Tories Urge Pugh to denounce criticism

Harold Schiffman haroldfs at gmail.com
Sun Jan 22 18:33:59 UTC 2006


* <http://icwales.icnetwork.co.uk/0100news/newspolitics/tm_objectid=16610374&method=full&siteid=50082&headline=tories-urge-pugh-to-denounce-criticism-name_page.html>Tories
urge Pugh to denounce criticism*




Jan 21 2006

**

Martin Shipton, Western Mail

  Welsh Conservatives yesterday demanded that Culture Minister Alun Pugh
distance himself from 'inflammatory' comments made by his spin doctor about
the Welsh language. The comments came in an article on proposals from the
Welsh Language Board for an independent regulator to monitor the rights of
Welsh-language speakers in the public sector. Mr Pugh's special adviser
Cathy Owens - referred to as an Assembly Government spokeswoman - was
reported to have said that Ministers would not countenance 'Quebec-style'
language laws in Wales, even though the Assembly Government understood the
Welsh Language Board was going through its 'death throes'.
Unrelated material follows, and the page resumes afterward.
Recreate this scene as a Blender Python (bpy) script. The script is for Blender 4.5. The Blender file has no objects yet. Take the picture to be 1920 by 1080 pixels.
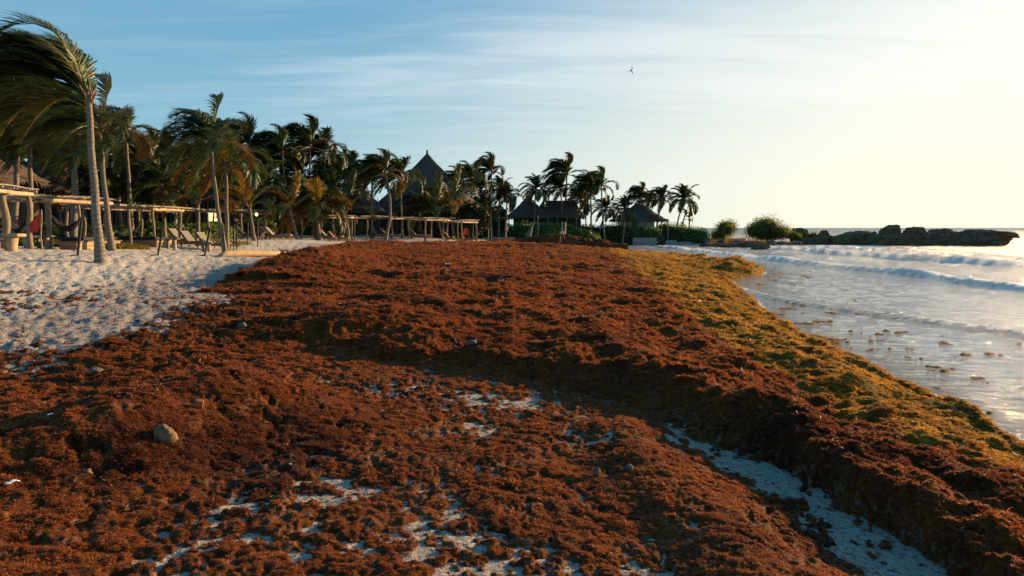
import bpy, math, random
import numpy as np
from mathutils import Vector

rad = math.radians
C = bpy.context.scene.collection
scene = bpy.context.scene
rng = np.random.default_rng(7)
random.seed(7)

# ------------------------------------------------------------------ camera
HC = 2.8
F = 1297.0
PITCH = math.atan(113 / F)
cam_d = bpy.data.cameras.new('camera')
cam_d.lens = 36 * F / 1920
cam_d.sensor_width = 36
cam_d.clip_start = 0.05
cam_d.clip_end = 40000
cam = bpy.data.objects.new('camera', cam_d)
C.objects.link(cam)
cam.location = (0, 0, HC)
cam.rotation_euler = (math.pi / 2 - PITCH, 0, 0)
scene.camera = cam

# ------------------------------------------------------------------ light
SUN_AZ, SUN_EL = 53.5, 11.5
world = bpy.data.worlds.new('World')
scene.world = world
world.use_nodes = True
SKY_STRENGTH = 0.0535
sun_d = bpy.data.lights.new('sun', 'SUN')
sun_d.energy = 5.0
sun_d.angle = rad(0.6)
sun_d.color = (1.0, 0.68, 0.36)
sun = bpy.data.objects.new('sun', sun_d)
C.objects.link(sun)
sdir = Vector((math.sin(rad(SUN_AZ)) * math.cos(rad(SUN_EL)), math.cos(rad(SUN_AZ)) * math.cos(rad(SUN_EL)), math.sin(rad(SUN_EL))))
sun.rotation_euler = sdir.to_track_quat('Z', 'Y').to_euler()
scene.view_settings.view_transform = 'Standard'
scene.view_settings.look = 'None'
scene.view_settings.exposure = 1.12
scene.view_settings.gamma = 1.0
scene.cycles.max_bounces = 6
scene.cycles.transparent_max_bounces = 8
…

She went on to say, 'It's for elected politicians to agree the way forward
for public policy in Wales. We are talking about a situation where English
speakers have rights too. Turkeys don't vote for Christmas but no one voted
for the Language Board either.' In a joint statement, Tory Assembly group
leader Nick Bourne and the party's Welsh-language spokeswoman Lisa Francis
said, 'These are astonishingly inflammatory comments by a government
spokesperson. 'The Welsh Language Board has a clear responsibility in
relation to the Welsh language. Ill-advised and na•ve comments such as those
from the spokesperson contribute nothing to the legitimate debate about
additional rights for Welsh-language speakers.

'The creation of the Welsh Language Board took the Welsh language out of a
fraught political arena. It is clear from outrageous statements such as
those reported today that the Assembly Government is hell-bent on turning
the language into a political football. 'We will be writing to the Culture
Minister insisting that he denounces the comments made by a government
spokesperson on his behalf. 'The Minister's unelected spokesperson refers to
the 'death throes' of the Welsh Language Board.

'With further comments such as those attributed to the Minister's office,
the Assembly Government could suffer such a fate in the very near future.'
The spokesperson quoted in the Daily Post story was identified as Ms Owens,
who also advises the Cabinet on media relations. In December 2004, the trade
union Prospect received an apology from the Assembly Government following
complaints about Ms Owen's allegedly hectoring manner towards civil service
press officers based in Cardiff Bay.

Ms Owens's comments on the language issue were also criticised by the Welsh
Language Society. Huw Lewis, the chairman of Cymdeithas yr Iaith Gymraeg's
Free Communities Group, said, 'The comments were inappropriate and displayed
a fundamental lack of understanding of what we are talking about when we
raise issues relating to Welsh language rights. 'It was also wrong to
suggest that the Welsh language only belongs to today's Welsh speakers when
the basis of the Assembly Government's own language policy document Iaith
Pawb (Everyone's Language) is that the language belongs to all the people of
Wales, both today and in the years to come.'

Both Mr Pugh and Welsh Language Board chair Meri Huws said they would not be
responding to the Welsh Conservatives' statement. In a policy document
published on Thursday, the Welsh Language Board called for 'absolute
linguistic rights' to include:

The right to correspond with public bodies through Welsh;

The right to receive and fill in forms in Welsh;

The right to contribute to a public inquiry or meeting in Welsh, and

The right to receive public telephone services - such as helplines - in
Welsh.

It also said a set of fundamental rights would allow public-sector workers
to speak Welsh in the workplace if they wanted.

On Tuesday Cymdeithas Yr Iaith will be holding a public meeting in the Wales
Millennium Centre at which the group will outline its own proposals for a
new Welsh Language Act conferring new rights on Welsh speakers and extending
certain provisions to the private sector. Cymdeithas is also calling for a
Council for the Welsh Language to be set up with a wide range of community
representatives after the scrapping of the Welsh Language Board next year.